Nascida nas imediações de onde, no passado, morava a aristocracia, instalada nos bairros da Luz e dos Campos Elíseos, a "cracolândia" ganhou, no imaginário da cidade, o status de nação independente. Na década de 90, crianças consumiam-se no crack pelas calçadas ao mesmo tempo em que hotéis se prestavam a escritórios clandestinos para os mais diversos tipos de delinquência -do tráfico de drogas e da exploração da prostituição infantil até o contrabando destinado aos camelôs.
A degradação que afasta a maioria das pessoas é o que encanta Paulo Bastos. Criado entre judeus e italianos numa vila operária do Brás, ele vê na "cracolândia" a oportunidade de fazer aquilo de que mais gosta. "Sou rato da cidade", define-se. "Adoro vasculhar o passado esquecido em nossas ruas, casas, prédios."

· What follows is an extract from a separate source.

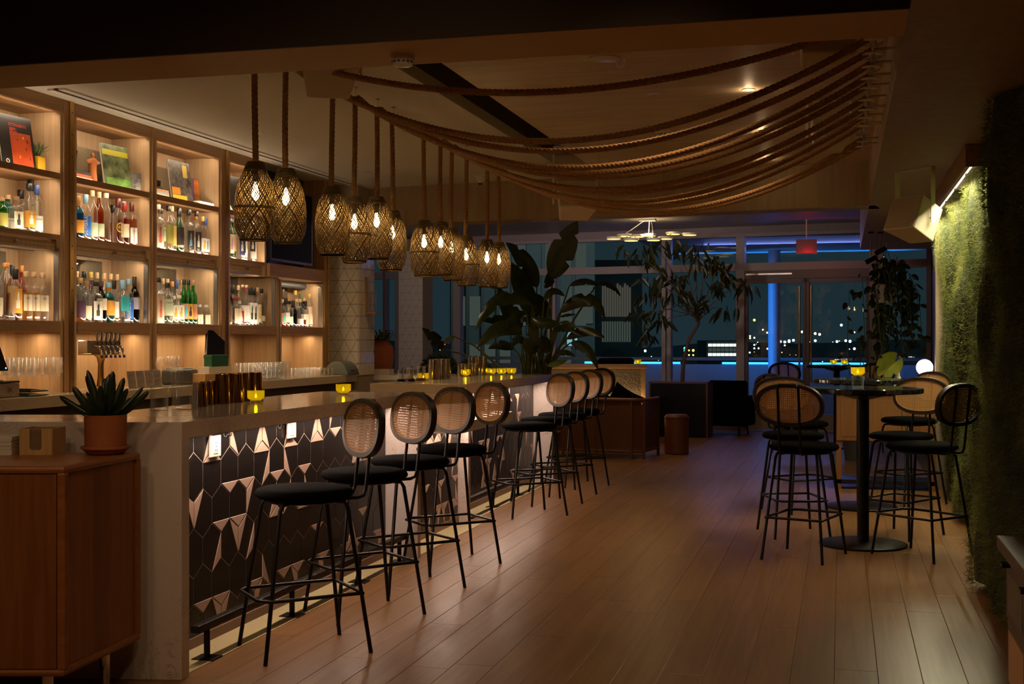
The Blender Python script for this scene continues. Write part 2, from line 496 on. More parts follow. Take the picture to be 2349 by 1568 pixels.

A pedido da prefeitura, ele elaborou um projeto para remodelar a região. Os casarões antigos, agora cortiços, seriam recuperados e, com menos apartamentos por andar, seriam entregues à população de baixa renda. Prédios comerciais e residenciais seriam reformados e, depois, vendidos com financiamento mais generoso.
Pelo projeto, imóveis seriam demolidos. No lugar, surgiriam duas grandes praças, cada uma do tamanho aproximado de dois campos de futebol. Essas áreas de lazer e convivência se ligariam à Sala São Paulo, ao Dops, à Universidade Livre de Música, ao jardim da Luz, à estação da Luz (futuro Memorial da Língua Portuguesa) e à Pinacoteca do Estado. Já é plano da prefeitura unir por meio de calçadão todas essas instalações, integrando-as como se fossem um só parque cultural.
Para quem o considera sonhador, talvez alucinado como aquelas crianças que habitam a "cracolândia", ele responde que o projeto tem viabilidade econômica, a exemplo de experiências em várias cidades do mundo. Lembra que o entorno da região ainda tem um comércio próspero, mais especificamente o da rua Santa Ifigênia e o do Bom Retiro. "Muita gente quer viver perto de onde trabalha." Não falta transporte público e ainda vai ficar melhor -a estação da Luz será, com a entrega da linha 4, o principal ponto de confluência do metrô na cidade.
Não é desvario, segundo ele, viajar no tempo e imaginar que, se, no passado, era o café que movimentava o bairro e, depois, foram droga e contrabando, no futuro, quem sabe, poderá ser a cultura.